En France, cette visite n’a pas fait l’unanimité dans la classe politique. Elle a été vertement critiquée par l’opposition de Gauche. De nombreux élus ont fait remarquer qu’Emmanuel Macron avait profité de ce moment pour fuir ses responsabilités alors que la France sombrait dans le chaos politique. Le député des Insoumis François Ruffin a relayé une vidéo du président français tout sourire, une bière à la main, coincé entre deux Africains, dont le chanteur congolais Fally Ipupa, dans un bar de la capitale congolaise. Le député écologiste Aurélien Taché a dénoncé cette visite, évoquant une « tournée […] mélange de Tintin au Congo et d’OSS 117 en Afrique », faisant remarquer que les leçons de démocratie sont bonnes chez les uns, mais pas forcément chez les autres (une référence au régime de Denis Sassou Nguesso, président du Congo-Brazzaville). Pour l’opinion française, ce voyage reste également un échec. Si « six Français sur dix estiment que la présence française en Afrique est importante », note Le Figaro, ils sont « aussi nombreux à se montrer pessimistes pour l’avenir et à mettre en doute la capacité d’Emmanuel Macron à instaurer une nouvelle relation équilibrée, réciproque et responsable » conclut le quotidien.
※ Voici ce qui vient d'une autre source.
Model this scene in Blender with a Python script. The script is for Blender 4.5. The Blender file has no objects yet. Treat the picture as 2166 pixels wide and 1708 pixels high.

D’autant plus que, selon Catherine Colonna, ministre des Affaires étrangères, les partenariats « gagnant-gagnant » que Macron espèrent nouer permettront « la préservation des forêts, la lutte contre le changement climatique, la lutte contre les pandémies, la défense du multilatéralisme. » On sent le stratège…
Illustration : Emmanuel Macron, très à l’aise avec les dirigeants africains qu’il sait traiter avec cette bonhommie souriante qui fait tout son charme.